Depuis, de la chaleur enfumée d’une enceinte portègne (lors d’un Argentine-France) au lointain Japon, en passant par le cocon lillois – la finale 2018 est le quatrième rendez-vous organisé au stade Pierre-Mauroy en deux ans –, les supporteurs français ont toujours répondu présents. Parfois noyés dans la masse de fans adverses – ce qui leur avait valu les réprimandes de Noah à l’entame de la finale 2017 –, d’autres fois entraînant tout le stade derrière eux.

« Ces rencontres de Coupe Davis, c’est le summum en termes de pression, souligne Patrice Hagelauer, ancien entraîneur de Noah et des Bleus. Et le public joue son rôle, avec un club France qu’on voit partout. »

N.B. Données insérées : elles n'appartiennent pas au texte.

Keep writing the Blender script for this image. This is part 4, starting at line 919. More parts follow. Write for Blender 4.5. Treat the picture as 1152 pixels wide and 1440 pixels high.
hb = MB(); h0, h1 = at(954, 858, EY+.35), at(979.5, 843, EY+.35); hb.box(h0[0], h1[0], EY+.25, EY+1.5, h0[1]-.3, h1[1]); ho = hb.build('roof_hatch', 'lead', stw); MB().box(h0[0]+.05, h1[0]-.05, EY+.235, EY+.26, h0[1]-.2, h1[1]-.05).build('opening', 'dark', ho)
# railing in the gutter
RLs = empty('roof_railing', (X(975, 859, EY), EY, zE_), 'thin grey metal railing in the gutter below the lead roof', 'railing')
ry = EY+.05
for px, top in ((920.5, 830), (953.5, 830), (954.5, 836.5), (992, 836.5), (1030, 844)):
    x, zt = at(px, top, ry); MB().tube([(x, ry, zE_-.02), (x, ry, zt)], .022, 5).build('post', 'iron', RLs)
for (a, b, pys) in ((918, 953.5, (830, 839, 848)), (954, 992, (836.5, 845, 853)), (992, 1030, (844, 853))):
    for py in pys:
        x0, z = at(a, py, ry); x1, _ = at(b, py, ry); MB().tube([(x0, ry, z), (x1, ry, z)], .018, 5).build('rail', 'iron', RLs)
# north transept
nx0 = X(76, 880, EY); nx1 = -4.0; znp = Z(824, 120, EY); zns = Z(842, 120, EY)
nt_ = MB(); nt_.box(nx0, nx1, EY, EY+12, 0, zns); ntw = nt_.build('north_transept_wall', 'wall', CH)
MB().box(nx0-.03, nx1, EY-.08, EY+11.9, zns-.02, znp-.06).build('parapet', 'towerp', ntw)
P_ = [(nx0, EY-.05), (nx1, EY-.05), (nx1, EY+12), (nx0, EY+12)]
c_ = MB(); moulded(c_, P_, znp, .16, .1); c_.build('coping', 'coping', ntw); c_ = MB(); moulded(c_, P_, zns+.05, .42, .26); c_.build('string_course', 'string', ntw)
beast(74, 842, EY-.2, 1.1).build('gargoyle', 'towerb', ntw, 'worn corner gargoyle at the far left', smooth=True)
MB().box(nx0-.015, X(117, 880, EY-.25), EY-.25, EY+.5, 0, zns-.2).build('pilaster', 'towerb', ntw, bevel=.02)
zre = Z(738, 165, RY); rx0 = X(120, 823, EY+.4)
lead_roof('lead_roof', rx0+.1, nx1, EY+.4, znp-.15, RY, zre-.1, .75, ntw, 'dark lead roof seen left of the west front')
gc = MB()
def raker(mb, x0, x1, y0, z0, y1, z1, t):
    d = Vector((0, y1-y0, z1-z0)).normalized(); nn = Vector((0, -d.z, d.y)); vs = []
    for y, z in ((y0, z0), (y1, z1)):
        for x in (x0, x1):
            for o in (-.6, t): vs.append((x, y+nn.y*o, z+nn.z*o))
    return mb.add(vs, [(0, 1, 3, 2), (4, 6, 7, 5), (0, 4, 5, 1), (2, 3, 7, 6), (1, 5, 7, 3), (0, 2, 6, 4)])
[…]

Si l’Aseft a commencé à évoquer son avenir, changement de format oblige, pour certains fans la nouvelle compétition risque de couper court à leur passion. « Ce sera une exhibition d’une semaine », assène David Fischer. « Vous allez venir pour une semaine et votre équipe peut se faire éliminer dès le premier jour. On n’a surtout pas envie de vivre la Coupe Davis comme ça, sur terrain neutre. Ce format ne plaît à personne », prolonge Kevin Martigny, qui se refuse à employer le même nom pour la nouvelle mouture. « Ce sera la coupe des vices ou des frics plutôt, constate-t-il, amer. On verra bien, mais je crois que ça va s’éteindre pour les supporteurs. »

Le programme de la finale

Vendredi à partir de 14 heures :

Jérémy Chardy - Borna Coric

Jo-Wilfried Tsonga - Marin Cilic

Samedi à partir de 14 heures :

Pierre-Hugues Herbert/Nicolas Mahut - Mate Pavic/Ivan Dodig

Dimanche à partir de 13 heures

Jérémy Chardy - Marin Cilic

Jo-Wilfried Tsonga - Borna Coric

Les capitaines des deux équipes ont la possiblité de modifier la composition du double, samedi, et des deux simples de dimanche jusqu’à une heure avant le début du programme de la journée (et dix minutes après la fin du quatrième simple pour le cinquième match).